Ailesiyle yeniden buluşuyor
Dohni’de kalan annesi ve iki kız kardeşi ve Dohnili tüm Kıbrıslıtürkler, haberin yayınlanmasıyla hemen oradan kaldırılarak Vuno’ya (Taşkent) götürüldüler. Kendisi 4,5 ay Piskobu üslerinde kaldı. Helikopterle oradan Dikelya üslerine götürüldü ve oradan da ΤΜΤ üyeleri eşliğinde, 3-4 Kıbrıslıtürk barikatından geçerek Vuno köyüne gitti ve ailesiyle buluştu.
Vuno köyüne vardığında, tüm köylüleri, özellikle kadın ve çocuklar, yanına koşarak yakınlarını görüp görmediklerini sordular. “Aklımda beş kişi kalmıştı. Babam, kardeşim, yeğenim ve yanımda ölü olan iki kişi”.
Vuno köyüne götürüldüğünde ve ailesiyle yeniden buluştuğunda neler düşündüğüyle ilgili bir soruya Suat, bir rahatlama ama aynı anda bir güvensizlik duyduğunu söyledi. “Babam yoktu, kardeşim yoktu, tek başına küçük bir oğlandım”. Köye “dullar köyü” adını takmışlardı…

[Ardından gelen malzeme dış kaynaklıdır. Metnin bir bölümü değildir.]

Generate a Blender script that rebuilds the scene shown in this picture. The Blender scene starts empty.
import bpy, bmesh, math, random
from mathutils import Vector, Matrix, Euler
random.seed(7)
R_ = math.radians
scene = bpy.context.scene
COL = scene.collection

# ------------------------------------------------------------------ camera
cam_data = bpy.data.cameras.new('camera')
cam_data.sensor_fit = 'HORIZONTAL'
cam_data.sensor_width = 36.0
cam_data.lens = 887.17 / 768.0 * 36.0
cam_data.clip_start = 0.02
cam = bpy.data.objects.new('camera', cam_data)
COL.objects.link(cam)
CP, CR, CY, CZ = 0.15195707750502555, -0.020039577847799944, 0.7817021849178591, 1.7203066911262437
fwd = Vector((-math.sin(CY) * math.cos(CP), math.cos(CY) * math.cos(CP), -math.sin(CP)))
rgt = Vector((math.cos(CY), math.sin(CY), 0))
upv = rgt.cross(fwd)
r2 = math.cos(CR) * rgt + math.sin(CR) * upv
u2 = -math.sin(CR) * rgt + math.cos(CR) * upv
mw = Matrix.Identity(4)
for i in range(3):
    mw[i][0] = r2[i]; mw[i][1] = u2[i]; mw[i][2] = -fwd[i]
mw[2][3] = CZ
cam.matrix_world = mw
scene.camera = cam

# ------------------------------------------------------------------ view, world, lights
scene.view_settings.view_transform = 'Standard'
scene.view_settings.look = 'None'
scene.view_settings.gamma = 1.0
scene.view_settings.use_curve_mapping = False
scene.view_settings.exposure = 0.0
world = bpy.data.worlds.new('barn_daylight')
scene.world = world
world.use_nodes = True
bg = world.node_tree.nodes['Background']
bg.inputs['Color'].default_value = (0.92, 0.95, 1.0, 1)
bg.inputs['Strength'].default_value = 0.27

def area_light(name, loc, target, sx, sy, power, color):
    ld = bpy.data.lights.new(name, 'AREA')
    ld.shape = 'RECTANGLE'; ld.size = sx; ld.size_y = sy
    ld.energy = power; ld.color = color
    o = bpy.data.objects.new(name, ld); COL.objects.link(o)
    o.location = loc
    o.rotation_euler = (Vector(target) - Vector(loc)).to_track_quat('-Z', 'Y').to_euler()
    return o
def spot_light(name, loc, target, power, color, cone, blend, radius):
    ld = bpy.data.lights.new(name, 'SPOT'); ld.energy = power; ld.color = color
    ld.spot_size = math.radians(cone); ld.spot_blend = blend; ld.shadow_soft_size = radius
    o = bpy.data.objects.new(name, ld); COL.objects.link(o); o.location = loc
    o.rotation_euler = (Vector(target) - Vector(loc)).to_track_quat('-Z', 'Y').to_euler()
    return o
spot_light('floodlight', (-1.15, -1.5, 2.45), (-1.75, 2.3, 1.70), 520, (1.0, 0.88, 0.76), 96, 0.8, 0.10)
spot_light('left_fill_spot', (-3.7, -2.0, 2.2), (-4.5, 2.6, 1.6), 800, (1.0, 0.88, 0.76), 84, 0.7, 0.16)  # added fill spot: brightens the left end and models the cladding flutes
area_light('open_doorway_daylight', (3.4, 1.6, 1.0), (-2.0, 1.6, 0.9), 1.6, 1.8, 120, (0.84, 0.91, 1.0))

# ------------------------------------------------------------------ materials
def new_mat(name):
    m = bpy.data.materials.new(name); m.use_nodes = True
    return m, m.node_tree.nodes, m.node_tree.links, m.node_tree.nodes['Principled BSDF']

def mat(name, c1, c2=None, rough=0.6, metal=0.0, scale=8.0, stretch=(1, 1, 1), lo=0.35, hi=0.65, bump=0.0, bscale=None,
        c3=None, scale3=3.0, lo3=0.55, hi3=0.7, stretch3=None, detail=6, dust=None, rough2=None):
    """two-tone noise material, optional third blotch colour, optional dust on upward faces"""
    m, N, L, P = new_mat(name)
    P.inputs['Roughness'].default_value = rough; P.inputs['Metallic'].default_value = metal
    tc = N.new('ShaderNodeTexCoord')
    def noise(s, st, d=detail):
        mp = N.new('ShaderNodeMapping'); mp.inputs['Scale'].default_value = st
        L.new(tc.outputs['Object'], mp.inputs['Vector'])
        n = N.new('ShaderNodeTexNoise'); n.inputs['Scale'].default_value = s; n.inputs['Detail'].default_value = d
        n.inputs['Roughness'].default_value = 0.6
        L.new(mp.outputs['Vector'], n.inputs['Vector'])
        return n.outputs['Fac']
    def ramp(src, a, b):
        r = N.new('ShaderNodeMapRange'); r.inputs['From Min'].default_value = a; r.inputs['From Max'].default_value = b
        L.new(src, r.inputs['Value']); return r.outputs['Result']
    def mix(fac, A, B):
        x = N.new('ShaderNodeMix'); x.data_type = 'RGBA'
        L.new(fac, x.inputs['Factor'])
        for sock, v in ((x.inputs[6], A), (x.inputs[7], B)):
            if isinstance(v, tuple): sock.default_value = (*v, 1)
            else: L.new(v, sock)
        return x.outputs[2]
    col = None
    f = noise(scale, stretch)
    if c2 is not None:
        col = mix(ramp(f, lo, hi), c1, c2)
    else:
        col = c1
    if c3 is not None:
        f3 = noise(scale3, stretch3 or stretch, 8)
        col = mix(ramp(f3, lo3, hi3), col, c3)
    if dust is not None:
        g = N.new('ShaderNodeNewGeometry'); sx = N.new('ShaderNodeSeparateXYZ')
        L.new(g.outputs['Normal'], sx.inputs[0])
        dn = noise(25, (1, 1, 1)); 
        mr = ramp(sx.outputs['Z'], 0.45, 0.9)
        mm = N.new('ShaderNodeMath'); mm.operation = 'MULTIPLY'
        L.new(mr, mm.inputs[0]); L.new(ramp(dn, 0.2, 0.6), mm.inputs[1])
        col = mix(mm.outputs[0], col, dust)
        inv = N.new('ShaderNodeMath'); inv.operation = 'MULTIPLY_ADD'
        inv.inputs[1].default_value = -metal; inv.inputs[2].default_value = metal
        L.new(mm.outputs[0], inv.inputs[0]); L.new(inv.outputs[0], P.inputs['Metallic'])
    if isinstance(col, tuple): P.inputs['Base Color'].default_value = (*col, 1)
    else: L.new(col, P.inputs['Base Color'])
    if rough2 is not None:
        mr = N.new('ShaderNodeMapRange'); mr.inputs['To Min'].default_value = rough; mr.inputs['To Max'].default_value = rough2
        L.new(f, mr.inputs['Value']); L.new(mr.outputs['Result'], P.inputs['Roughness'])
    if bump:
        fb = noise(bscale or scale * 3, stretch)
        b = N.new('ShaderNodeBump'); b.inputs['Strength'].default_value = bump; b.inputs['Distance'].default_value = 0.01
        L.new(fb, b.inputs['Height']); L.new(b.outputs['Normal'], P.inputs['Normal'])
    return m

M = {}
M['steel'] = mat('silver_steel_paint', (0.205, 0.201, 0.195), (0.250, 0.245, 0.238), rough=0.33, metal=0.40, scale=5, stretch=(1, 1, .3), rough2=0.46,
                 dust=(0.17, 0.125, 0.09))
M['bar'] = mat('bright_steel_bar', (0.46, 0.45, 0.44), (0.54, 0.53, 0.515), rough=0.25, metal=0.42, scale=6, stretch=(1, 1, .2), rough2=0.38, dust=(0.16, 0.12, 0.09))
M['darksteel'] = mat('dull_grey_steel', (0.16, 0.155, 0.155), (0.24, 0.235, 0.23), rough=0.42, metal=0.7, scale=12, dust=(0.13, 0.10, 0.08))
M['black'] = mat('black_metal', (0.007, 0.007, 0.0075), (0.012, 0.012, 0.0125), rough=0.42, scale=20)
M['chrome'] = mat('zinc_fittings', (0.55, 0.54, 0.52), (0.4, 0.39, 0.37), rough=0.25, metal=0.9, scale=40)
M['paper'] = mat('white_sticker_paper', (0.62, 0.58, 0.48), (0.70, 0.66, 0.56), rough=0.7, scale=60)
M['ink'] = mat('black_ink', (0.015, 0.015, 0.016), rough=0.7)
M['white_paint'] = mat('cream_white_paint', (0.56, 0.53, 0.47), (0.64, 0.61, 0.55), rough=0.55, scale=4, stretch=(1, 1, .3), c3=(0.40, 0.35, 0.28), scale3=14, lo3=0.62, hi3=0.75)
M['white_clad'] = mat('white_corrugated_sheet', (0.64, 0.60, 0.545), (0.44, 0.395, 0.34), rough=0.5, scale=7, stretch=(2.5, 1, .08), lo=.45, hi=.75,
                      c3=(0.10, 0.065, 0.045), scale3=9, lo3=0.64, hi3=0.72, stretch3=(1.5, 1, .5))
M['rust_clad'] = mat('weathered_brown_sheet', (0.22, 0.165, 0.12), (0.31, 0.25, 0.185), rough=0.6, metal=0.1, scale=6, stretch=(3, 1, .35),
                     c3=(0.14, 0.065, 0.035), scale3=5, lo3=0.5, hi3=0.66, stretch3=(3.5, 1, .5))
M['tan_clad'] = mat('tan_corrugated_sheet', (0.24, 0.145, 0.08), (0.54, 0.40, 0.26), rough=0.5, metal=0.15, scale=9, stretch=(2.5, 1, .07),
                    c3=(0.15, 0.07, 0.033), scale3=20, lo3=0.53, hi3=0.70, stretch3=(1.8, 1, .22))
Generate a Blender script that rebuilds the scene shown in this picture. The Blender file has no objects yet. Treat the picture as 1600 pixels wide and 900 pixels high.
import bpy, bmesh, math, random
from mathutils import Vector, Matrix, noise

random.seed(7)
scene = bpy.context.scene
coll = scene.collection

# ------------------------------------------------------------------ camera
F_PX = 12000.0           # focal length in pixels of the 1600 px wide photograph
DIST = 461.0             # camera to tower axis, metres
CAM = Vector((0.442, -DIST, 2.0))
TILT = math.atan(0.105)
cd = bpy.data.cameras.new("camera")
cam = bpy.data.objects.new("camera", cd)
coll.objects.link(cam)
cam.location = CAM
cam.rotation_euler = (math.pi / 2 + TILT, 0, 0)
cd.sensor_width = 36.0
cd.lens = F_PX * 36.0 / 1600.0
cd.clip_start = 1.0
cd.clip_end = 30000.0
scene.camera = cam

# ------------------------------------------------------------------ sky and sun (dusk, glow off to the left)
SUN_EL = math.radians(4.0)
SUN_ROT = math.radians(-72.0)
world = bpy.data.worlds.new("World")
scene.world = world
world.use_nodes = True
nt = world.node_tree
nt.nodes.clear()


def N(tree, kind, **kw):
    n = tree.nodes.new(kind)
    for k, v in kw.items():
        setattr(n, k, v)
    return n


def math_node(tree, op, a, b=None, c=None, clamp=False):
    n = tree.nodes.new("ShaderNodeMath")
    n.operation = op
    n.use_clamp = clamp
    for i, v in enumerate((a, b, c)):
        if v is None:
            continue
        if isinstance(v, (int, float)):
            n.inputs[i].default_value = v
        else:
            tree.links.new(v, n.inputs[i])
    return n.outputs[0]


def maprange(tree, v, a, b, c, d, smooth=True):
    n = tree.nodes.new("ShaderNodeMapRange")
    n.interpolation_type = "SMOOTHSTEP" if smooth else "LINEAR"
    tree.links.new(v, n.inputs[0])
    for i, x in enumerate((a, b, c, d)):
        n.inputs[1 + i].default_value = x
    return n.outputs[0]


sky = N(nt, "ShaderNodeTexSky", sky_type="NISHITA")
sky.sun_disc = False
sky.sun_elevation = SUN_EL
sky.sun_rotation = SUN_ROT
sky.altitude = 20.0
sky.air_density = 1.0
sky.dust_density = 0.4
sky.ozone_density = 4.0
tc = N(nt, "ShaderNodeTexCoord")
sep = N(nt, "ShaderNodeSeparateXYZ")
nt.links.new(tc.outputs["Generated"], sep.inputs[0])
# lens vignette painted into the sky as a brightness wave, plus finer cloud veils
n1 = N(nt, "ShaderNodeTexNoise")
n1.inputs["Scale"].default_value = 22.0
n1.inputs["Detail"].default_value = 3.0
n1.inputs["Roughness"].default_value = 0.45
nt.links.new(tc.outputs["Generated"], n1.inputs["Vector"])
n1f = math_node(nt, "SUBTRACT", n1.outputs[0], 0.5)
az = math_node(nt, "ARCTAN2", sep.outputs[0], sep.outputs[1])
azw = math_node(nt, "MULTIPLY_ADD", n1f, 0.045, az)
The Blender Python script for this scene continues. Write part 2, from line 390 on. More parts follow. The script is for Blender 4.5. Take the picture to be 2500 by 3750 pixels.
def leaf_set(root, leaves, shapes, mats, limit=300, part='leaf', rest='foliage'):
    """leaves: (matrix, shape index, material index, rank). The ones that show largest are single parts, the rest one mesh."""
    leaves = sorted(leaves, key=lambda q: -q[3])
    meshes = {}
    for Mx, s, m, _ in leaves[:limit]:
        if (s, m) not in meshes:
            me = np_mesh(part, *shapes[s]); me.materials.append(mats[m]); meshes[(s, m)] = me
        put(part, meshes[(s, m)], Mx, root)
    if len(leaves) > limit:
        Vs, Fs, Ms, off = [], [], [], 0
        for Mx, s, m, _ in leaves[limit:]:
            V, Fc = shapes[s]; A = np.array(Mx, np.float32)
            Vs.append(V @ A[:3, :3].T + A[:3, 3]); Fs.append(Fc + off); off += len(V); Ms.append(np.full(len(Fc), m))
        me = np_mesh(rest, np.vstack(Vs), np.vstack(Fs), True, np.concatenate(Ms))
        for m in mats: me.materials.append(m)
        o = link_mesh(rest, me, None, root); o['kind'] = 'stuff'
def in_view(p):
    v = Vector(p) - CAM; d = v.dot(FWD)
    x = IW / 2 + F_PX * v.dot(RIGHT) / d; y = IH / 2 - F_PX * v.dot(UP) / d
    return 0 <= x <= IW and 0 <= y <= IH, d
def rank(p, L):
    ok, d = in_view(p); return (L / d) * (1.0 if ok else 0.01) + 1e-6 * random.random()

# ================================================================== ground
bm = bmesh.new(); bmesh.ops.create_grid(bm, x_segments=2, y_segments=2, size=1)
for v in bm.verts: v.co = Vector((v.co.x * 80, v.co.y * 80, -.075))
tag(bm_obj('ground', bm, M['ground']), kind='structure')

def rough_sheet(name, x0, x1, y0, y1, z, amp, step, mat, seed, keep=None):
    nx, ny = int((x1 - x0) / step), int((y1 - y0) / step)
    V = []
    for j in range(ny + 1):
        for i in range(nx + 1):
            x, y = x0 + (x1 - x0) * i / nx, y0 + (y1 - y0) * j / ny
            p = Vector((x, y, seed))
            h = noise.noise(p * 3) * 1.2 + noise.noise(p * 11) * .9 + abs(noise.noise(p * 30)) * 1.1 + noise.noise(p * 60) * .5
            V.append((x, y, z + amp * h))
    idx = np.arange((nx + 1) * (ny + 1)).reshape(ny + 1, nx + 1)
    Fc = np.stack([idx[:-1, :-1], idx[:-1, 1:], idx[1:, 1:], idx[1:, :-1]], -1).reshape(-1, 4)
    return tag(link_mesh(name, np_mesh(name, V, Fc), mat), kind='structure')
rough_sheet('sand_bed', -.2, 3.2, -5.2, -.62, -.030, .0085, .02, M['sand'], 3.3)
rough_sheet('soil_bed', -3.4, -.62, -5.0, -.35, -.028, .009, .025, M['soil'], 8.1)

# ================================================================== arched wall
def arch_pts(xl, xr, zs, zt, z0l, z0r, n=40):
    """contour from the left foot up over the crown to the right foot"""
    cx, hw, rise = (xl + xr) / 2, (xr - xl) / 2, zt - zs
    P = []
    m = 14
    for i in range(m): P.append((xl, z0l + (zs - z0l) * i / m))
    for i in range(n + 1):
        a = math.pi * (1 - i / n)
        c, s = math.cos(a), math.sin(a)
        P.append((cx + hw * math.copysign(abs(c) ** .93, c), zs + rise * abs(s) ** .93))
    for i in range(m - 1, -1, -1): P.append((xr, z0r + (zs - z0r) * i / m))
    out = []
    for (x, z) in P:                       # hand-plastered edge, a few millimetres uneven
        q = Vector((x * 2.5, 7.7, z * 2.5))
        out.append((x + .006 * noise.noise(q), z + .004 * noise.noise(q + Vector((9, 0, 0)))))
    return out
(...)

“Herkesten önce ben çözüm istiyorum”
Kapıların açılmasından sonra Dohni’yi ziyaret edip etmediği sorusuna Suat Kafadar, bir defa eşi ve bazı dostlarıyla birlikte gittiği yanıtı verdi. “Hatta, kapıların açıldığı yıl, şans eseri o gün 20 Temmuz’du” dedi gülümseyerek. “Dohni’de artık evim yok, ne de Kıbrıslıtürk komşularım”. Suat bazı Kıbrıslırum köylülerin de 1974’te köyden ayrılmalarından dolayı kötü hissettiğini söyledi.
Yanımda bulunan Kıbrıslıtürk gazeteci, Kıbrıs sorununa çözüm isteyip istemediğini sordu. “Ben herkesten çok istiyorum. Böyle olayların bir daha yaşanmaması için. Ama ne yazık ki olmuyor. Olacağı da görülmüyor”. Pek çoğu ona Kıbrıslırumlarla neden çözüm istediğini soruyorlar. Suat onlara, “Eğer birisi öldürdüyse, bundan hepsi sorumlu değil” diye cevap veriyor. “Bunu birisi yaptı, neden herkesi kötü olarak göreyim” diyor.
“Sizinle otobüste olan Kıbrıslırumları görseydin, yaptıklarını yapsalardı onlara ne diyecektin?” Sorusuna, “Hiçbir Kıbrıslırum’a karşı nefret duymuyorum. Ama bu katliamı yapanlar için öfkem hiç dinmedi ve dinmeyecek. Onları bilmiyorum, belki de hiç tanımayacağım. Ama birisi bana onları gösterse, belki de boğazlarını sıkarım, bilmiyorum”.
Uzun yıllar, geceleri uyanarak bağırıyordu. Her zaman aynı rüyayı, aynı görüntüleri, aynı yeri görüyordu. Her yıl, 14 Ağustos’ta kendini kötü hisseder ve başında bir kaşıntı duyar.
Suat Kafadar, 1975’te evlendi ve iki oğlan ve bir kız sahibi oldu. Onları, inşaatlarda çalışarak, boyacılık ve daha başka işler yaparak büyüttü. Herkese devlette iş buldular, ama kendisine hayır. Kendisi ne savaş yaralısı ne de savaş kahramanıydı. Yaşadıkları ve sahip olduğu üç çocuk için yardım alabilmesi için 15 yıl bekledi.